◆ To be done ◆
Return the listing below word for word.

━━━━━━━━

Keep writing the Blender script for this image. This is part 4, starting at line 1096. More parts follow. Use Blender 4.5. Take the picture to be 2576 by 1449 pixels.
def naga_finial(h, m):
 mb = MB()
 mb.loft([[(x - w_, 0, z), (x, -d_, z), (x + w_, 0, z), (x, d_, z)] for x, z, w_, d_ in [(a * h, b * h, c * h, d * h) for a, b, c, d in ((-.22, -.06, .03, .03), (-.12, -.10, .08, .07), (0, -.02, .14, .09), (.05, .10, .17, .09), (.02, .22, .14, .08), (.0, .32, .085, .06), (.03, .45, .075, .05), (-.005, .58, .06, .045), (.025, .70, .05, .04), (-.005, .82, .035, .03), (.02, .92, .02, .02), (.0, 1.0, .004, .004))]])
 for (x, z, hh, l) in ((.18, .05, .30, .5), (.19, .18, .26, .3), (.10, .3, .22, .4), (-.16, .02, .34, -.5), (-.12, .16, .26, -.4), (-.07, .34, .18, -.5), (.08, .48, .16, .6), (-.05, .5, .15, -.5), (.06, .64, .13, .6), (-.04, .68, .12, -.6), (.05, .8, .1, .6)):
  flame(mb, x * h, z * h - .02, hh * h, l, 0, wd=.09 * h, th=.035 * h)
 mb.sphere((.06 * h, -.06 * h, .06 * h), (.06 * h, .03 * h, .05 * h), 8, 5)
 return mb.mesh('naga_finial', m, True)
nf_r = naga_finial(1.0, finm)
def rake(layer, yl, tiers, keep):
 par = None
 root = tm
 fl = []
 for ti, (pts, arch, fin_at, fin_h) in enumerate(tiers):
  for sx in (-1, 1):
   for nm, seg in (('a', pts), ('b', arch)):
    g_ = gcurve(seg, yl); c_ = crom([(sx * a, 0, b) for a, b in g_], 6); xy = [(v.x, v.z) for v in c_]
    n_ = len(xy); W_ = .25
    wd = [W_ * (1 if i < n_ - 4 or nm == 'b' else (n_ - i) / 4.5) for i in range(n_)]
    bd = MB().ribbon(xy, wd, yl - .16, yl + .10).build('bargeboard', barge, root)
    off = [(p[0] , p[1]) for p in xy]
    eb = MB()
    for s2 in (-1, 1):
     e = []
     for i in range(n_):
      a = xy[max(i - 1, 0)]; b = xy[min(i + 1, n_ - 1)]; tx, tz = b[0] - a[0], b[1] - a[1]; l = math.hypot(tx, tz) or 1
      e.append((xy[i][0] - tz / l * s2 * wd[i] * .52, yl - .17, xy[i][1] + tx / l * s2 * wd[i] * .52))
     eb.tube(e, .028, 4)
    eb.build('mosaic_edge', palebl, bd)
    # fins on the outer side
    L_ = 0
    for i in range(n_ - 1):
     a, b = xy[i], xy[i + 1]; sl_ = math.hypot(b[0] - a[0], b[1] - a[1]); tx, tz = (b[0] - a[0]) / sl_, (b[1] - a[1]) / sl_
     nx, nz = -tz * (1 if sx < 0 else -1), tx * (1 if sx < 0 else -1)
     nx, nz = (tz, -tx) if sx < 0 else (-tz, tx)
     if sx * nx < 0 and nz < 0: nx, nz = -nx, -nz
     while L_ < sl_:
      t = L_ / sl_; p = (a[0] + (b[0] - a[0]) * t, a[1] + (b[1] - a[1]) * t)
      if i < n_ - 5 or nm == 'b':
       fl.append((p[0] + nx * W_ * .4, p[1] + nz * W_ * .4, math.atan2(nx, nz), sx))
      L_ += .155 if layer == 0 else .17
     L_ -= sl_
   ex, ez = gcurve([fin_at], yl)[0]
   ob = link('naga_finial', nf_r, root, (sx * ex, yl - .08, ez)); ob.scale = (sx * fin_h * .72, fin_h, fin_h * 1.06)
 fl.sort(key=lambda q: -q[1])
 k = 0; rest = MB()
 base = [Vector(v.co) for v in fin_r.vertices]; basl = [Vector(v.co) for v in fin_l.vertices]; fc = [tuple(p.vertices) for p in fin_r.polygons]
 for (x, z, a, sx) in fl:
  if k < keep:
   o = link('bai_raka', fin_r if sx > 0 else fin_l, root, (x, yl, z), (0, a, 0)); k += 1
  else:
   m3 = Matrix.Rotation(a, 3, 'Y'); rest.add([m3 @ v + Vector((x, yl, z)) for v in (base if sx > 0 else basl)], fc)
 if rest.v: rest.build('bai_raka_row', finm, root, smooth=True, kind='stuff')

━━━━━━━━

◆ Complete response ◆
Keep writing the Blender script for this image. This is part 4, starting at line 1096. More parts follow. Use Blender 4.5. Take the picture to be 2576 by 1449 pixels.
def naga_finial(h, m):
 mb = MB()
 mb.loft([[(x - w_, 0, z), (x, -d_, z), (x + w_, 0, z), (x, d_, z)] for x, z, w_, d_ in [(a * h, b * h, c * h, d * h) for a, b, c, d in ((-.22, -.06, .03, .03), (-.12, -.10, .08, .07), (0, -.02, .14, .09), (.05, .10, .17, .09), (.02, .22, .14, .08), (.0, .32, .085, .06), (.03, .45, .075, .05), (-.005, .58, .06, .045), (.025, .70, .05, .04), (-.005, .82, .035, .03), (.02, .92, .02, .02), (.0, 1.0, .004, .004))]])
 for (x, z, hh, l) in ((.18, .05, .30, .5), (.19, .18, .26, .3), (.10, .3, .22, .4), (-.16, .02, .34, -.5), (-.12, .16, .26, -.4), (-.07, .34, .18, -.5), (.08, .48, .16, .6), (-.05, .5, .15, -.5), (.06, .64, .13, .6), (-.04, .68, .12, -.6), (.05, .8, .1, .6)):
  flame(mb, x * h, z * h - .02, hh * h, l, 0, wd=.09 * h, th=.035 * h)
 mb.sphere((.06 * h, -.06 * h, .06 * h), (.06 * h, .03 * h, .05 * h), 8, 5)
 return mb.mesh('naga_finial', m, True)
nf_r = naga_finial(1.0, finm)
def rake(layer, yl, tiers, keep):
 par = None
 root = tm
 fl = []
 for ti, (pts, arch, fin_at, fin_h) in enumerate(tiers):
  for sx in (-1, 1):
   for nm, seg in (('a', pts), ('b', arch)):
    g_ = gcurve(seg, yl); c_ = crom([(sx * a, 0, b) for a, b in g_], 6); xy = [(v.x, v.z) for v in c_]
    n_ = len(xy); W_ = .25
    wd = [W_ * (1 if i < n_ - 4 or nm == 'b' else (n_ - i) / 4.5) for i in range(n_)]
    bd = MB().ribbon(xy, wd, yl - .16, yl + .10).build('bargeboard', barge, root)
    off = [(p[0] , p[1]) for p in xy]
    eb = MB()
    for s2 in (-1, 1):
     e = []
     for i in range(n_):
      a = xy[max(i - 1, 0)]; b = xy[min(i + 1, n_ - 1)]; tx, tz = b[0] - a[0], b[1] - a[1]; l = math.hypot(tx, tz) or 1
      e.append((xy[i][0] - tz / l * s2 * wd[i] * .52, yl - .17, xy[i][1] + tx / l * s2 * wd[i] * .52))
     eb.tube(e, .028, 4)
    eb.build('mosaic_edge', palebl, bd)
    # fins on the outer side
    L_ = 0
    for i in range(n_ - 1):
     a, b = xy[i], xy[i + 1]; sl_ = math.hypot(b[0] - a[0], b[1] - a[1]); tx, tz = (b[0] - a[0]) / sl_, (b[1] - a[1]) / sl_
     nx, nz = -tz * (1 if sx < 0 else -1), tx * (1 if sx < 0 else -1)
     nx, nz = (tz, -tx) if sx < 0 else (-tz, tx)
     if sx * nx < 0 and nz < 0: nx, nz = -nx, -nz
     while L_ < sl_:
      t = L_ / sl_; p = (a[0] + (b[0] - a[0]) * t, a[1] + (b[1] - a[1]) * t)
      if i < n_ - 5 or nm == 'b':
       fl.append((p[0] + nx * W_ * .4, p[1] + nz * W_ * .4, math.atan2(nx, nz), sx))
      L_ += .155 if layer == 0 else .17
     L_ -= sl_
   ex, ez = gcurve([fin_at], yl)[0]
   ob = link('naga_finial', nf_r, root, (sx * ex, yl - .08, ez)); ob.scale = (sx * fin_h * .72, fin_h, fin_h * 1.06)
 fl.sort(key=lambda q: -q[1])
 k = 0; rest = MB()
 base = [Vector(v.co) for v in fin_r.vertices]; basl = [Vector(v.co) for v in fin_l.vertices]; fc = [tuple(p.vertices) for p in fin_r.polygons]
 for (x, z, a, sx) in fl:
  if k < keep:
   o = link('bai_raka', fin_r if sx > 0 else fin_l, root, (x, yl, z), (0, a, 0)); k += 1
  else:
   m3 = Matrix.Rotation(a, 3, 'Y'); rest.add([m3 @ v + Vector((x, yl, z)) for v in (base if sx > 0 else basl)], fc)
 if rest.v: rest.build('bai_raka_row', finm, root, smooth=True, kind='stuff')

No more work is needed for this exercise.